Odishatv Bureau

New Delhi: Slamming the Government for sending a CBI team with an expired warrant to extradite Purulia arms drop case accused Kim Davy, BJP on Thursday said it is a "big embarrassment" and "another blunder" after the goof-up in India`s `50 most wanted` list given to Pakistan.

"Here is another blunder. CBI reached Copenhagen with an expired warrant for Kim Davy. Big embarrassment for the country. Is anybody accountable in this government," senior BJP leader Sushma Swaraj said in a twitter posting.

The CBI team was left red-faced after the defence counsel of Davy pointed out during the court proceedings in Copenhagen that arrest warrant issued by special CBI court against his client has expired in January this year.

Referring to government`s response on appointment of the Central Vigilance Commissioner as well as on goof-up in the `most wanted` list, Swaraj said "oversight" has become the "all time excuse" for the UPA dispensation.

"They say expired warrant is an `oversight`. Oversight in CVC papers. Oversight in India`s Most Wanted List. It is an all time excuse," she said.

A five-member constitutional bench of the Denmark High Court is hearing the plea of the Denmark government which challenged a lower court order against the extradition of Davy to India.

The decision to dispatch the CBI team was taken days after Davy and one of the convicted persons in the case, Peter Bleach, had alleged that the Purulia arms drop operation was planned by the Indian government and its intelligence agencies to destabilise the Left Front government in West Bengal.

The government had, however, quickly denied the allegation saying it was aimed at misleading the prosecuting agency and the court in Denmark which are seized with the matter of his extradition to India.

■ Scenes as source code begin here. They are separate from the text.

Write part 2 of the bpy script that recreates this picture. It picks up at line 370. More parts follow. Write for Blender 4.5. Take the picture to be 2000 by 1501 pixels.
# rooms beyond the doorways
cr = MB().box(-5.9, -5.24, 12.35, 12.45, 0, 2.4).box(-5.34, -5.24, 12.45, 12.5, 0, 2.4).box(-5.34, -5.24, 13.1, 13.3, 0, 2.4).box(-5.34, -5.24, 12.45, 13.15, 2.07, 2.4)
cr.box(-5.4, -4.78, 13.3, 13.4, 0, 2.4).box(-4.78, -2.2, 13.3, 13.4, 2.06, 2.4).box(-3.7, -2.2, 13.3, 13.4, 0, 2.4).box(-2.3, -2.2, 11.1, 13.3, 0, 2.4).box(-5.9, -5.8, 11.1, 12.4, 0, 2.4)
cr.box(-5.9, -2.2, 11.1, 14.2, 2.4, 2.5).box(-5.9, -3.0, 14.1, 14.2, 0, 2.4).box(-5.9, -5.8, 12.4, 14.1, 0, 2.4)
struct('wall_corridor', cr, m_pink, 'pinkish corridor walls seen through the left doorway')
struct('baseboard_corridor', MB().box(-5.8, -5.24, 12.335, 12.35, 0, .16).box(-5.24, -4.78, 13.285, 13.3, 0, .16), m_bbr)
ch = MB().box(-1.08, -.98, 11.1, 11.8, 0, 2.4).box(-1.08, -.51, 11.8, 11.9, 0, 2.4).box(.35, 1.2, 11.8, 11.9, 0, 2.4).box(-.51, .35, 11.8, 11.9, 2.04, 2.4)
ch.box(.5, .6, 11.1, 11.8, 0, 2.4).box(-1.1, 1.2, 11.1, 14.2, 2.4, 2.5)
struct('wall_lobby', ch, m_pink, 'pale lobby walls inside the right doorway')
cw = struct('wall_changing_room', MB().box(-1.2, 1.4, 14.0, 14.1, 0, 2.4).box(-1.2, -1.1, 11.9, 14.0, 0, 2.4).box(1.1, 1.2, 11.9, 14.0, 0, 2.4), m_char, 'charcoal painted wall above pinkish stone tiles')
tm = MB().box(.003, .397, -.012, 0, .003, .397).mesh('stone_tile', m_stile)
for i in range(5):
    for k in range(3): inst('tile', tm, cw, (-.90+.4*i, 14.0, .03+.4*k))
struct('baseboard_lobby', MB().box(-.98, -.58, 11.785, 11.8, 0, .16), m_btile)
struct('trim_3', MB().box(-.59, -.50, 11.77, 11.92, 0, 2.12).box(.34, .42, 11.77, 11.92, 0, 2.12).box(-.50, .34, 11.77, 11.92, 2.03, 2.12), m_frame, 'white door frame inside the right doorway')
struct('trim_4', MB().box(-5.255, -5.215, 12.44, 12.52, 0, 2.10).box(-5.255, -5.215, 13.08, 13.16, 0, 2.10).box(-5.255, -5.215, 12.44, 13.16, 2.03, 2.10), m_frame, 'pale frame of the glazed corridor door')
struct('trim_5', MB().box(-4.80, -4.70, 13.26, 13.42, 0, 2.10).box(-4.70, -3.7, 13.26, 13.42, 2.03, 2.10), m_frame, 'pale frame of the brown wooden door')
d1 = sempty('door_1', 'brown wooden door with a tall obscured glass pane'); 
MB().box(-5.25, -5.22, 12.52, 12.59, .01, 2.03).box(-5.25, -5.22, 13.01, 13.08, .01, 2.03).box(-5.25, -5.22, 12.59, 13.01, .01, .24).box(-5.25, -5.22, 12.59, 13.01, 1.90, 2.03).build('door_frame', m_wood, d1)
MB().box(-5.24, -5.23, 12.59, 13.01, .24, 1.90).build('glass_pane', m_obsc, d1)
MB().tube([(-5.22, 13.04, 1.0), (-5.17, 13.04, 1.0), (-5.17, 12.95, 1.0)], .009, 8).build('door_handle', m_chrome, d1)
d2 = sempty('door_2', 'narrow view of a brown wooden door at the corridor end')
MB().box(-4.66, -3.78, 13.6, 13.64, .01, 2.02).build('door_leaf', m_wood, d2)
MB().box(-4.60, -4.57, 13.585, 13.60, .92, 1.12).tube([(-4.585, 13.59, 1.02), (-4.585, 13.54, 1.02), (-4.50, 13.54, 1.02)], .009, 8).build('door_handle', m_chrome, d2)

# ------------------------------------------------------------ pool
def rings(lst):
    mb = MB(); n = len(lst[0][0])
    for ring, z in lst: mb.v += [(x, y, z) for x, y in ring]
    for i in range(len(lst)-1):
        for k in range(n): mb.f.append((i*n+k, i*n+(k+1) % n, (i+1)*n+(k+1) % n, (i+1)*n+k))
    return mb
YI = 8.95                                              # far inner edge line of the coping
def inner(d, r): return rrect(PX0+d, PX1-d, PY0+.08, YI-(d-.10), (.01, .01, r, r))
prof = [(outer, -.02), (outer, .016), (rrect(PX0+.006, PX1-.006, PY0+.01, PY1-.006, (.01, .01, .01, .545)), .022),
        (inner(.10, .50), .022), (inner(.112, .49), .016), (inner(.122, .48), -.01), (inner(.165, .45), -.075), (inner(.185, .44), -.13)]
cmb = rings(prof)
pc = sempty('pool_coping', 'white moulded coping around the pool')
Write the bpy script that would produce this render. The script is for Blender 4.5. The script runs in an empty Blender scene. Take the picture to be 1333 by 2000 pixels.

The CBI team which reached Copenhagen on May 16 to assist local authorities immediately sought a fresh warrant against Davy from the special CBI court.

The CBI had registered the case on December 28, 1995 after sophisticated arms including AK-47 assault rifles, anti-tank grenades and other weapons were dropped from a foreign plane in the fields of Purulia in West Bengal on the night of December 17, 1995.

An Interpol Red Corner Notice was issued against Kim Davy in 1996 on the request of the agency. Since he was traced to Denmark in 2001, efforts continued to extradite him to India even though there was no extradition treaty between the two countries.